Data centers use a lot of electricity, and their growth projections are driving a significant share of overall energy need projections.

“If data center growth does not materialize at the expected levels, the cost of system expansions by vertically integrated utilities would likely fall on other ratepayers,” London Economics’ report states.

Announced data centers are getting larger, too, raising the stakes. An average center in the past had a load of 5-10 megawatts, the report states. Hyperscale centers have loads of 100 MW or more, “and even a 200 MW facility is now considered typical,” the report states.

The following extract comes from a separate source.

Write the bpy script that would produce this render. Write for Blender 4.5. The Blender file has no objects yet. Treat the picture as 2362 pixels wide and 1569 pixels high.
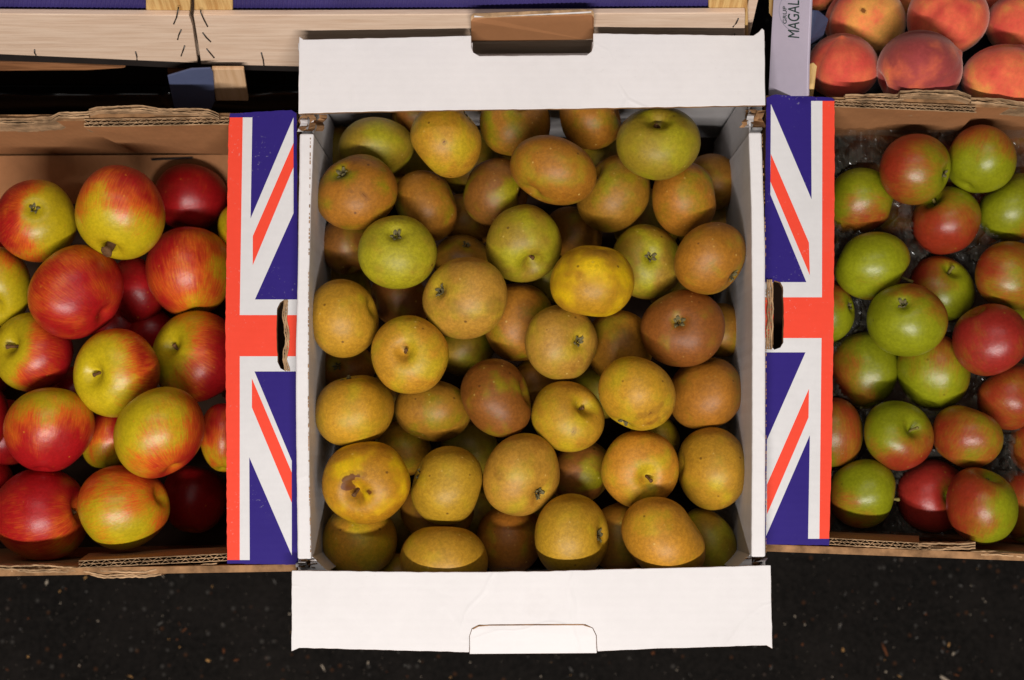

Even larger facilities may become common. Meta Platforms Chairman and CEO Mark Zuckerberg recently said his company was on track to bring the first 1-gigawatt-plus supercluster network online next year, and that a second data project “will be able to scale up to 5GW over several years.”

Not every data center announcement is that high profile, and the London Economics report says developers have incentives to make duplicate requests in different regions and with different utility companies as they race to find the power to supply their systems.

That argument, and general concerns that data center energy needs may be overstated are not new, but the SELC-commissioned study amplifies a newer narrative among opponents by tying to the global chip supply.

Additional details 

The report notes that some data centers use on-site generation, limiting cost risks for other customers. And it says that demand flexibility – a data center's ability to dial back energy usage at peak times on the broader grid – may reduce the need for new generation capacity.

“This supports flexibility in hourly consumption of electricity, moderating electricity demand from new data center customers, especially if the customer is on a tariff which incentivizes reduction in electricity demanded from the utility during periods of scarcity and/or high peak demand,” the report states. 

The Data Center Coalition also noted utilities and grid operators have a number of strategies to ensure accurate accounting, including verifying the commercial readiness of large load additions. 

"While we recognize that grid planning and management is ultimately the role of utilities, grid operators and regulators, the data center industry has been actively leaning in as a committed and engaged partner at this transformative moment to help advance and accelerate grid modernization and energy infrastructure to support American economic competitiveness and national security,” Tinjum said.

State-level regulators are also grappling with these issues, and some states have instituted – or are at least discussing – new charges for the largest energy users.